Objective:
Leaving out every picture, retype the lines below from the top through the one that contains "COL = sc.collection".

Information provided:
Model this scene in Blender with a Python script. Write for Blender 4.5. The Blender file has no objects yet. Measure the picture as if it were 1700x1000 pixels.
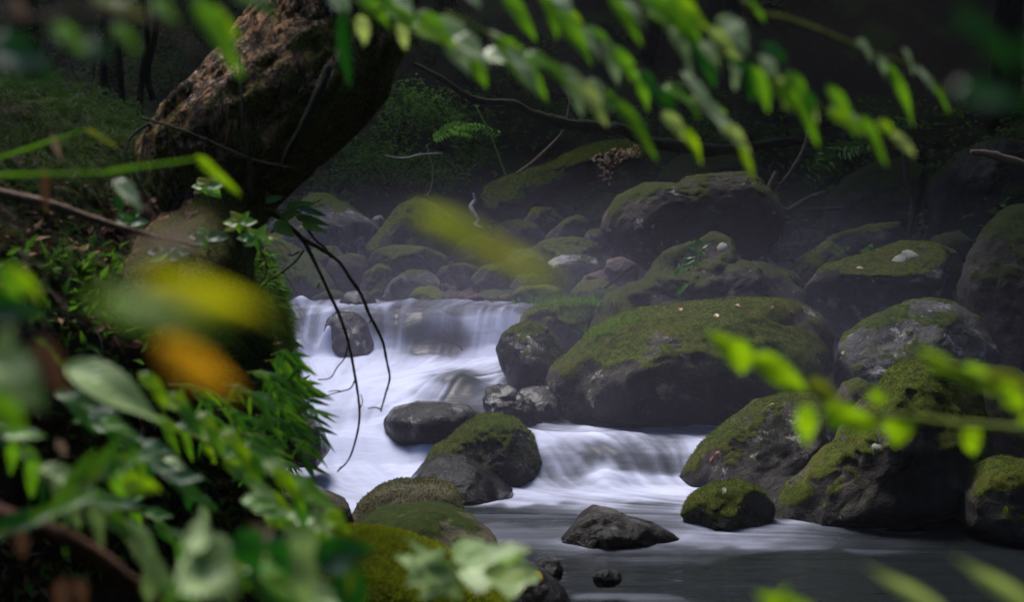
import bpy, bmesh, math, random
import numpy as np
from mathutils import Vector
from mathutils.bvhtree import BVHTree
R = math.radians
random.seed(7); rng = np.random.default_rng(7)
sc = bpy.context.scene
COL = sc.collection

# ------------------------------------------------------------------ camera
FPX, CX, HY, CAMZ = 2361.0, 850.0, 350.0, 1.6       # focal length in photo pixels, centre column, horizon row, eye height
cam = bpy.data.cameras.new('camera'); co = bpy.data.objects.new('camera', cam); COL.objects.link(co)
co.location = (0, 0, CAMZ); co.rotation_euler = (R(90), 0, 0)
cam.sensor_width = 36; cam.lens = FPX/1700*36
cam.shift_y = -(500-HY)/1700
cam.clip_start = .05; cam.clip_end = 300
cam.dof.use_dof = True; cam.dof.focus_distance = 8.6; cam.dof.aperture_fstop = 3.1; cam.dof.aperture_blades = 0
sc.camera = co
# ------------------------------------------------------------------ world, sun, exposure
SUN_EL, SUN_ROT = R(63), R(-34)
w = bpy.data.worlds.new('World'); sc.world = w; w.use_nodes = True
wn = w.node_tree.nodes; bg = wn['Background']; bg.inputs[1].default_value = .15
sky = wn.new('ShaderNodeTexSky'); sky.sky_type = 'NISHITA'; sky.sun_disc = False
sky.sun_elevation = SUN_EL; sky.sun_rotation = SUN_ROT; sky.air_density = 1.0; sky.dust_density = .6; sky.ozone_density = 3.0
w.node_tree.links.new(sky.outputs[0], bg.inputs[0])
sl = bpy.data.lights.new('sun', 'SUN'); so = bpy.data.objects.new('sun', sl); COL.objects.link(so)
sl.energy = 2.3; sl.angle = R(32); sl.color = (1, .95, .88)
sd = Vector((math.sin(SUN_ROT)*math.cos(SUN_EL), math.cos(SUN_ROT)*math.cos(SUN_EL), math.sin(SUN_EL)))
so.rotation_euler = sd.to_track_quat('Z', 'Y').to_euler(); so.location = (0, 0, 20)
vs = sc.view_settings; sc.display_settings.display_device = 'sRGB'
vs.view_transform = 'Standard'; vs.look = 'None'; vs.exposure = 1.62; vs.gamma = 1; vs.use_curve_mapping = False
cy = sc.cycles
cy.use_denoising = True; cy.denoiser = 'OPENIMAGEDENOISE'
cy.max_bounces = 6; cy.diffuse_bounces = 3; cy.glossy_bounces = 2; cy.transmission_bounces = 3; cy.volume_bounces = 0; cy.transparent_max_bounces = 8
cy.caustics_reflective = False; cy.caustics_refractive = False; cy.sample_clamp_indirect = 4

# ------------------------------------------------------------------ helpers
def P(px, py, D): return np.array([(px-CX)/FPX*D, D, CAMZ-(py-HY)/FPX*D])
def proj(p): return np.stack([CX+p[:, 0]/p[:, 1]*FPX, HY+(CAMZ-p[:, 2])/p[:, 1]*FPX], 1)
def tag(o, label=None, cat=None, group=None, kind=None):
    for k, v in (('label', label), ('category', cat), ('group', group), ('kind', kind)):
        if v: o[k] = v
    return o
def link(name, me, parent=None, loc=None):
    o = bpy.data.objects.new(name, me); COL.objects.link(o)
    if loc is not None: o.location = loc
    if parent: o.parent = parent
    return o
def empty(name, loc): 
    o = link(name, None, None, loc); o.empty_display_size = .05; return o
def mesh(name, V, F, mat, smooth=True):
    me = bpy.data.meshes.new(name); V = np.asarray(V, np.float32)
    if isinstance(F, np.ndarray):
        n, k = F.shape
        me.vertices.add(len(V)); me.vertices.foreach_set('co', V.ravel())
        me.loops.add(n*k); me.loops.foreach_set('vertex_index', F.astype(np.int32).ravel())
        me.polygons.add(n); me.polygons.foreach_set('loop_start', np.arange(0, n*k, k, dtype=np.int32))
        me.update(calc_edges=True); me.validate()
    else:
        me.from_pydata([tuple(v) for v in V], [], F)
    me.polygons.foreach_set('use_smooth', np.full(len(me.polygons), smooth))
    me.materials.append(mat); return me
def hash3(i, seed):
    i = i.astype(np.int64)
    h = (i[..., 0]*374761393+i[..., 1]*668265263+i[..., 2]*2147483647+seed*1274126177) & 0xffffffff
    h = ((h ^ (h >> 13))*1274126177) & 0xffffffff
    h = ((h ^ (h >> 16))*2246822519) & 0xffffffff
    return ((h ^ (h >> 15)) & 0xffff)/65535.0
def vnoise(p, seed=0):
    i = np.floor(p); f = p-i; u = f*f*f*(f*(f*6-15)+10); r = 0
    for a in (0, 1):
        for b in (0, 1):
            for c in (0, 1):
                wgt = (u[:, 0] if a else 1-u[:, 0])*(u[:, 1] if b else 1-u[:, 1])*(u[:, 2] if c else 1-u[:, 2])
                r = r+wgt*hash3(i+np.array([a, b, c]), seed)
    return r*2-1
def fbm(p, seed=0, octv=4, gain=.5):
    r = 0; a = 1; t = 0
    for o in range(octv):
        r = r+a*vnoise(p*2**o+o*17.3, seed+o); t += a; a *= gain
    return r/t
def ss(a, b, x):
    t = np.clip((x-a)/(b-a), 0, 1); return t*t*(3-2*t)
_ico = {}
def ico(n):
    if n not in _ico:
        bm = bmesh.new(); bmesh.ops.create_icosphere(bm, subdivisions=n, radius=1)
        _ico[n] = (np.array([v.co[:] for v in bm.verts]), np.array([[v.index for v in f.verts] for f in bm.faces])); bm.free()
    return _ico[n]
def frames(pts):
    pts = np.asarray(pts, float); T = np.gradient(pts, axis=0); T /= np.linalg.norm(T, axis=1)[:, None]+1e-9
    ref = np.array([0, -1, .2]); A = np.cross(T, ref); A /= np.linalg.norm(A, axis=1)[:, None]+1e-9
    return T, A, np.cross(T, A)
def spline(pts, n):
    pts = np.asarray(pts, float); m = len(pts)
    if m < 3: return np.array([pts[0]+(pts[-1]-pts[0])*t for t in np.linspace(0, 1, n)])
    q = np.vstack([2*pts[0]-pts[1], pts, 2*pts[-1]-pts[-2]]); out = []
    for t in np.linspace(0, m-1-1e-6, n):
        k = int(t); f = t-k; a, b, c, d = q[k:k+4]
        out.append(.5*((2*b)+(c-a)*f+(2*a-5*b+4*c-d)*f*f+(3*b-a-3*c+d)*f**3))
    return np.array(out)
def tubeVF(pts, radii, n=24, k=8, wob=0., seed=0, off=0):
    c = spline(pts, n); r = np.interp(np.linspace(0, 1, n), np.linspace(0, 1, len(radii)), radii)
    T, A, B = frames(c); an = np.linspace(0, 2*math.pi, k, endpoint=False)
    V = c[:, None]+r[:, None, None]*(np.cos(an)[None, :, None]*A[:, None]+np.sin(an)[None, :, None]*B[:, None])
    V = V.reshape(-1, 3)
    if wob:
        d = fbm(V/max(radii)*.7, seed, 3)*wob*np.repeat(r, k)
        V = V+(V-np.repeat(c, k, 0))/np.repeat(r, k)[:, None]*d[:, None]
    F = [(i*k+j+off, i*k+(j+1) % k+off, (i+1)*k+(j+1) % k+off, (i+1)*k+j+off) for i in range(n-1) for j in range(k)]
    F += [tuple(off+j for j in range(k))[::-1], tuple(off+(n-1)*k+j for j in range(k))]
    return V, F
def tubes(name, specs, mat, parent=None):
    VV, FF, off = [], [], 0
    for s in specs:
        V, F = tubeVF(*s[:2], off=off, **(s[2] if len(s) > 2 else {})); VV.append(V); FF += F; off += len(V)
    V = np.vstack(VV); c = V.mean(0) if parent is None else np.array(parent.location)
    return link(name, mesh(name, V-c, FF, mat), parent, c if parent is None else None)

# ------------------------------------------------------------------ material helpers
class NT:
    def __init__(s, name):
        s.m = bpy.data.materials.new(name); s.m.use_nodes = True; s.t = s.m.node_tree; s.b = s.t.nodes['Principled BSDF']; s.o = s.t.nodes['Material Output']
    def n(s, typ, ins=None, **pr):
        nd = s.t.nodes.new('ShaderNode'+typ)
        for k, v in pr.items(): setattr(nd, k, v)
        for k, v in (ins or {}).items(): s.put(nd.inputs[k], v)
        return nd
    def put(s, sock, v):
        if isinstance(v, bpy.types.NodeSocket): s.t.links.new(v, sock)
        elif isinstance(v, (tuple, list)) and len(v) == 3 and sock.type == 'RGBA': sock.default_value = (*v, 1)
        else: sock.default_value = v
    def noise(s, vec, scale, detail=4, rough=.55, dist=0.):
        return s.n('TexNoise', {'Vector': vec, 'Scale': scale, 'Detail': detail, 'Roughness': rough, 'Distortion': dist}).outputs['Fac']
    def math(s, op, a, b=0., clamp=False):
        return s.n('Math', {0: a, 1: b}, operation=op, use_clamp=clamp).outputs[0]
    def mix(s, f, a, b):
        nd = s.n('Mix', data_type='RGBA'); s.put(nd.inputs[0], f); s.put(nd.inputs[6], a); s.put(nd.inputs[7], b); return nd.outputs[2]
    def mapr(s, v, a, b, c=0., d=1., smooth=True):
        return s.n('MapRange', {0: v, 1: a, 2: b, 3: c, 4: d}, interpolation_type='SMOOTHSTEP' if smooth else 'LINEAR', clamp=True).outputs[0]
    def bump(s, h, dist, strength=1., nrm=None):
        nd = s.n('Bump', {'Height': h, 'Distance': dist, 'Strength': strength})
        if nrm is not None: s.put(nd.inputs['Normal'], nrm)
        return nd.outputs[0]
    def set(s, **k):
        for a, v in k.items(): s.put(s.b.inputs[a.replace('_', ' ')], v)
        return s.m
    def coords(s):
        tc = s.n('TexCoord').outputs['Object']; rnd = s.n('ObjectInfo').outputs['Random']
        return s.n('VectorMath', {0: tc, 1: s.n('CombineXYZ', {0: s.math('MULTIPLY', rnd, 37.), 1: s.math('MULTIPLY', rnd, 91.), 2: rnd}).outputs[0]}, operation='ADD').outputs[0], rnd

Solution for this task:
Model this scene in Blender with a Python script. Write for Blender 4.5. The Blender file has no objects yet. Measure the picture as if it were 1700x1000 pixels.
import bpy, bmesh, math, random
import numpy as np
from mathutils import Vector
from mathutils.bvhtree import BVHTree
R = math.radians
random.seed(7); rng = np.random.default_rng(7)
sc = bpy.context.scene
COL = sc.collection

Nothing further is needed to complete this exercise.